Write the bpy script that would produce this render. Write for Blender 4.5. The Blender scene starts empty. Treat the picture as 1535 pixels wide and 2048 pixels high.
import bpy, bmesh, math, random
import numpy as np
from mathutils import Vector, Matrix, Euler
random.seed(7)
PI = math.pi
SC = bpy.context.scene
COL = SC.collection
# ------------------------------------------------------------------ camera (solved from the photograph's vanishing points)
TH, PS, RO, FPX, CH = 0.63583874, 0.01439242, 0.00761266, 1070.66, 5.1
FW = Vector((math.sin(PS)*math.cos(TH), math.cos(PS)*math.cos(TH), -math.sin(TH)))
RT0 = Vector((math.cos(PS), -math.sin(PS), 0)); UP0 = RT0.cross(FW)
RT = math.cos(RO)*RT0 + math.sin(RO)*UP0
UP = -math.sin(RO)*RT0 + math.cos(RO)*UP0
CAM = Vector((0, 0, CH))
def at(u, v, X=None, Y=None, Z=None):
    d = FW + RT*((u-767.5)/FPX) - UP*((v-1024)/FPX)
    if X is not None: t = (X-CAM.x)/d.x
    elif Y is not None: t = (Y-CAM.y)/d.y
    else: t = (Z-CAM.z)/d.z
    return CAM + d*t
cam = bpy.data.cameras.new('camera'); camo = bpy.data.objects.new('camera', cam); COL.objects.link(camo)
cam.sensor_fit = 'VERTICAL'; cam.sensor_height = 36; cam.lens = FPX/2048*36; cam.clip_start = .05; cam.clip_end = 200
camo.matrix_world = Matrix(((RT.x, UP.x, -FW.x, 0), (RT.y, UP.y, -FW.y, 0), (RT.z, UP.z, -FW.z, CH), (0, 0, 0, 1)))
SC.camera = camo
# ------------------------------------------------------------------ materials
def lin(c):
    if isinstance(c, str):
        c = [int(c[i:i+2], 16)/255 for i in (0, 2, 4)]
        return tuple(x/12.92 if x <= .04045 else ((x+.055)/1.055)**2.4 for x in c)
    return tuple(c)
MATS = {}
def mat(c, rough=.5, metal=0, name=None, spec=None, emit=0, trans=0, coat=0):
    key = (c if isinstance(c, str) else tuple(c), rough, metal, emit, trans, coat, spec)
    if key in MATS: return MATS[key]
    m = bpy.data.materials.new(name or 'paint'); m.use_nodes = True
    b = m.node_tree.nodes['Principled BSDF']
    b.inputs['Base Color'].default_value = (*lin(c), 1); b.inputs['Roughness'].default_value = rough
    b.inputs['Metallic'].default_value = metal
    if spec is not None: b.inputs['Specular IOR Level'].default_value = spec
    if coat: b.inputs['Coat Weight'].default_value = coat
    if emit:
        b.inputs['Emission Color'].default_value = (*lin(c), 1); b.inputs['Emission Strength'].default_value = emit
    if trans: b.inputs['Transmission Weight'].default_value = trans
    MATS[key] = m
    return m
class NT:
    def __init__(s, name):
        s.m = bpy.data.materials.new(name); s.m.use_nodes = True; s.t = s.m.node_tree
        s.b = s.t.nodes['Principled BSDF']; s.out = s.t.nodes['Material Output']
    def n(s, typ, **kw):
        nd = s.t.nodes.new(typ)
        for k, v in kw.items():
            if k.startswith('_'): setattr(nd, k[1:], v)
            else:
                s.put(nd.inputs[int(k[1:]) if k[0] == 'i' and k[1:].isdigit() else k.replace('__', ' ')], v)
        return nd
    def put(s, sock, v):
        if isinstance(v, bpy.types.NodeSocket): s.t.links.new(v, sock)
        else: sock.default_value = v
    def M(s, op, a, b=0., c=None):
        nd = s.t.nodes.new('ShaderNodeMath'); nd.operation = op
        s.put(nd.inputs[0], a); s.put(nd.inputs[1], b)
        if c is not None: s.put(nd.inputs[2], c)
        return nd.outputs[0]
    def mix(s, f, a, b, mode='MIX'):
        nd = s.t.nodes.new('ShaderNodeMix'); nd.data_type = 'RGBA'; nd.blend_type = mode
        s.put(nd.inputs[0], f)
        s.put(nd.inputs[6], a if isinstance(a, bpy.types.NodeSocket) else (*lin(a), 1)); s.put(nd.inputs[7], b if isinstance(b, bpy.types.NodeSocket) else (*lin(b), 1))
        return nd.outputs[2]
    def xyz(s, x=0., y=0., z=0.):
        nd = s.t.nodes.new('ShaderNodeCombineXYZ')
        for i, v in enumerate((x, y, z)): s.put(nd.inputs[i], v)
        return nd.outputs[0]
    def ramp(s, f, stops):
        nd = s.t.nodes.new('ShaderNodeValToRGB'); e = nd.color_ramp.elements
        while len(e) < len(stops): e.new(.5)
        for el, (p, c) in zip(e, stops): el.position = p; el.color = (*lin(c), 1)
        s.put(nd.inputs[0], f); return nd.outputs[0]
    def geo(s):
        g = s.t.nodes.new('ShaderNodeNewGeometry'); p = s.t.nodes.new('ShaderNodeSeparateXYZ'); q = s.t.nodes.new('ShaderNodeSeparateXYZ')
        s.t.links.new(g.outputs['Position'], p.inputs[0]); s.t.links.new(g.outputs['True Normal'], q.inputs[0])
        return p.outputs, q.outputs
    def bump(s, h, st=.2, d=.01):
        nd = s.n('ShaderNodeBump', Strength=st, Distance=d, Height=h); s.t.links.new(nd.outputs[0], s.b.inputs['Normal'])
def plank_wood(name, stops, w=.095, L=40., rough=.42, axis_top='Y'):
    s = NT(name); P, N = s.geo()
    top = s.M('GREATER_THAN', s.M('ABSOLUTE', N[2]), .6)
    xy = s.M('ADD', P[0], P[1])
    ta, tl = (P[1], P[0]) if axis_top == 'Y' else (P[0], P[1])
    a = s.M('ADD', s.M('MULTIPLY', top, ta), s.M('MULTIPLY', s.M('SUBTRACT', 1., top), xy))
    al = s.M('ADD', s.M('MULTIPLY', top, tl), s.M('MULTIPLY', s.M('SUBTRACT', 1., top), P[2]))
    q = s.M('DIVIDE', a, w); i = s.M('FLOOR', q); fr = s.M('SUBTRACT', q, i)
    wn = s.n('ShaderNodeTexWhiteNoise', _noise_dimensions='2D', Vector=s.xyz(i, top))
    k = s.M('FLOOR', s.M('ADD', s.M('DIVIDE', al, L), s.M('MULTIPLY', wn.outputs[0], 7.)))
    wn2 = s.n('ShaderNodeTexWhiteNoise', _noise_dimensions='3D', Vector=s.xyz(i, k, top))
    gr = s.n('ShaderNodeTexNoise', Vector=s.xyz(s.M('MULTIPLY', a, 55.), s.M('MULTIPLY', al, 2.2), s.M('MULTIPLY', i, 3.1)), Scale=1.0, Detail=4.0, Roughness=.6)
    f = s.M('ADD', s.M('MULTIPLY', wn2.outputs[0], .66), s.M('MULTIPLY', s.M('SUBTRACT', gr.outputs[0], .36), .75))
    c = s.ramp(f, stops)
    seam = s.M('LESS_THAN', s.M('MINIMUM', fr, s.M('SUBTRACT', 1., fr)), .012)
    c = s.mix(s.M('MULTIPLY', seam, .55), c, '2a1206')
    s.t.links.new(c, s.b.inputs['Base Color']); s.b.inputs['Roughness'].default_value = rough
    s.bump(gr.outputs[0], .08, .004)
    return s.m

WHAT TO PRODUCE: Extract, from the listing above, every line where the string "scene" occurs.

ANSWER TO THE PROBLEM:
Write the bpy script that would produce this render. Write for Blender 4.5. The Blender scene starts empty. Treat the picture as 1535 pixels wide and 2048 pixels high.
SC = bpy.context.scene